Seit 2003 ist es ganz akut. Die leichten Triebzüge haben nach Aussage der Deutschen Bahn Probleme mit dem Schmierfilm, der sich durch die Blätter bildet, sobald diese auf die Schienen fallen. Passiert dies gerade dort, wo ein Zug bremsen oder anfahren muß (in aller Regel also an den Stationen), drehen die Räder durch und das Fahrzeug kommt nicht zum Stehen und nicht in Fahrt. Und die so entstandenen Verspätungen, mag es beim ersten Halt noch eine Minute sein, addieren sich dann bei nächsten Unterwegshalten leicht auf fünf und mehr Minuten. Die Folge: Der gesamte Fahrplan gerät durcheinander.

Durch den rigorosen Rückbau aller Kreuzungsgleise, die nicht unbedingt für den Regelbetrieb gebraucht werden, gibt es keine Möglichkeit mehr, solche aufgelaufenen Verspätungen auch nur annähernd auszugleichen - im Gegenteil. Selbst ein Zug, der noch pünktlich ist, muß irgendwann auf den verspäteten Gegenzug warten. Und damit gehen dann in beide Richtungen oft viele Anschlüsse verloren.

Bei den Aufgabenträgern gab es im Oktober eine Krisensitzung nach der anderen. Hat sich die Beschaffenheit des Laubes geändert? Daß im Herbst die Bäume, die bereits seit Jahrzehnten entlang fast jeder Eisenbahnstrecke stehen, ihre Blätter abwerfen und es auch vorkommen kann, daß diese Blätter auf die Schienen fallen, ist kaum etwas Neues. Für den Vorstandsvorsitzenden der DB AG, Hartmut Mehdorn, ist dieses Problem jedoch neu: „Es gibt so eine Jahreszeit, da haben wir eben unsere Probleme" sagt er in einem Interview mit der ARD-Fernsehsendung Kontraste. Wieso aber gab es solche extremen Behinderungen und Einschränkungen nicht bereits in den zurückliegenden Jahrzehnten?

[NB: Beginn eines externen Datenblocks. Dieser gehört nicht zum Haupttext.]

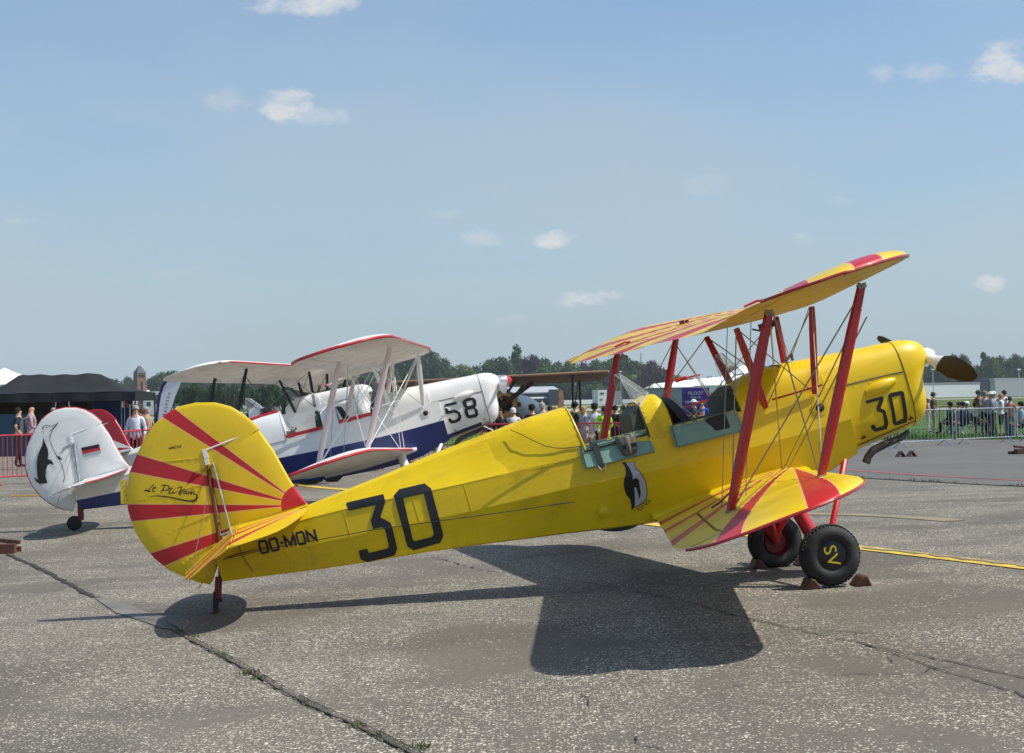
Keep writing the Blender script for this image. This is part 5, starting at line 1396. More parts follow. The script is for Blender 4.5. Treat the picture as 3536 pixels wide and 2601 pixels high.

Wie es dann zum Jahresende 2004 aussah, haben auch die vielen Maßnahmen von DB Netz und Regio nichts genutzt. 25 Millionen Euro sind laut einer Presseerklärung der DB NRW von Ende September 2004 in einen Maßnahmenkatalog für mehr Qualität geflossen. „Auf Grund eines umfassenden Schmierfilmkatasters sei ein komplett neues Betriebsprogramm entstanden", hieß es in der Presseerklärung. Es hat alles nichts genützt. Auch der Fahrzeugtausch, der Ersatz der leichten Triebzüge durch schwerere lokbespannte Einheiten auf Problemstrecken, hat die Folgen des Herbstes nicht verhindern können. Selbst das Streichen von Halten und Kürzen von Zugläufen hat nicht den gewünschten Erfolg gebracht.

Nach Ansicht des DBV liegen die Probleme nicht nur beim Herbstlaub. Durch den rigorosen Rückbau aller Gleisanlagen, dienichtmehr für den Regelfahrplan gebraucht werden, hat sich die DB selbst in ein Korsett gezwängt, das nur noch für den „Normalfahrplan" taugt. Verspätungen oder Wetterkapriolen finden dort keine Berücksichtigung mehr - es darf schlichtweg nichts passieren. Und wenn dann die Praxis anders als die Theorie aussieht, haben die Fahrgäste das Nachsehen.